Portanto, toda pessoa que afirma crer em Deus, mas não ama, está enganando a si
mesma. Toda pessoa que, em nome de Deus e da sua religião, discrimina, odeia ou
deseja a morte de alguém, não chegou a conhecer a Deus: “Aquele que não ama não
conheceu a Deus, porque Deus é Amor” (1Jo 4,8).
Se Deus é Amor, o
nosso relacionamento com Ele só é verdadeiro quando pautado pelo amor. Muito
antigamente, o povo de Israel se relacionava com Deus pautado no oferecimento
de sacrifícios de animais. Mas o próprio Deus afirmou: “É amor que eu quero e
não sacrifícios” (Os 6,6). O próprio Jesus retomou essa verdade ao se dirigir
aos fariseus, que se consideravam homens religiosos exemplares: “Vão e aprendam
o que significa: ‘Misericórdia quero, e não sacrifício’” (Mt 9,13). Misericórdia
– um coração capaz de ser afetado pela miséria do outro – é o amor colocado em
prática. O que Jesus está dizendo é que uma gota de amor vale mais do que uma
tonelada de sacrifícios.
Como é o nosso
relacionamento com Deus? É um relacionamento movido pelo amor ou pelo medo? Por
muito tempo, o relacionamento das pessoas com Deus funcionou na base do medo:
medo do castigo, medo de que as coisas não dessem certo, medo de perder a
proteção e o cuidado de Deus. Hoje, esse medo foi substituído pela indiferença.
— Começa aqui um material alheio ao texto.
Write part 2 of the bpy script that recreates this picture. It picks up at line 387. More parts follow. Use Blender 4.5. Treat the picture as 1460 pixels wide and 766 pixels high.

É cada vez maior o número de pessoas que seguem pela vida indiferentes a Deus,
sobretudo porque O sentem indiferente a elas, ao que acontece na vida delas. Quem
vai se interessar – pior ainda, quem vai amar – um Deus que permite o
sofrimento e a morte na vida de Seus filhos? Para muitas pessoas, antes de se
pensar em amar a Deus, é preciso digerir a raiva que têm d’Ele, raiva que
desemboca na indiferença para com Ele.
Em nome da
verdade, precisamos reconhecer também que tanto a Igreja quanto nós, cristãos, temos
uma parcela de responsabilidade no distanciamento que as pessoas do nosso tempo
vão tomando de Deus. Nossas atitudes testemunham que Deus é amor e que Ele ama
indistintamente as pessoas – todas as pessoas? Nossas atitudes ajudam as
pessoas a desejarem conhecer o Pai que “faz nascer o sol sobre bons e maus e
derrama a chuva sobre justos e injustos” (Mt 5,48), ou seja, o Deus que ama
incondicionalmente todo ser humano?
Deus não procura
por pessoas que O sirvam como um escravo serve ao seu senhor; Ele procura por
filhos que se deixem amar por Ele: “Amarás o Senhor teu Deus com todo o teu
coração, com toda a tua alma e com todas as tuas forças” (Dt 6,5). Assim como
nós ocupamos o centro do Seu coração, Ele deseja ocupar o centro do nosso. Assim
como Ele nos ama gratuita e incondicionalmente, Ele deseja nos libertar de um
relacionamento “comercial”, pautado na necessidade, para um relacionamento
orientado pelo amor que nos faz buscar a Deus por quem Ele é e não por algo que
Ele possa nos dar. Dessa forma, nós poderíamos rezar como o salmista: “Eu vos
amo, ó Senhor! Sois minha força, minha rocha, meu refúgio e Salvador!” (Sl
17,2-3).
Após fazermos essa
passagem da necessidade de Deus para o amor a Ele, somos convidados por Jesus a
trazer de volta para a nossa relação com o Pai a pessoa do nosso irmão: “Amarás
o teu próximo como a ti mesmo!” (Mc 12,31), uma vez que amar a Deus “de todo o
coração, de toda a mente, e com toda a força, e amar o próximo como a si mesmo é
melhor do que todos os holocaustos e sacrifícios” (Mc 12,33). Para a Sagrada
Escritura, não é possível amar a Deus sem interessar-se pelo ser humano. O amor
a Deus é inseparável do amor ao próximo. “Quem não ama seu irmão que vê, não
pode amar a Deus que não vê... Quem ama a Deus, ame também o seu irmão” (1Jo
4,20s). Portanto, toda religião só é verdadeira quando torna o ser humano melhor,
mais humano, no sentido de levá-lo a amar o seu semelhante.
A religião cristã
é a religião da cruz, feita de dois traços: um vertical, e outro horizontal. O
esforço que nos é pedido em amar a Deus é o mesmo que nos é pedido em amar o
próximo, sabendo que amar não é um sentimento, mas uma atitude: “Tudo o que
vocês quiserem que os outros lhes façam, tomem a iniciativa de fazê-lo a eles,
pois nisso consiste toda a Sagrada Escritura” (citação livre de Mt 7,12). Tomar
a iniciativa de tratar as pessoas como gostaríamos que elas nos tratassem – esta
é a chave, a maneira de colocarmos em prática o amor para com o próximo.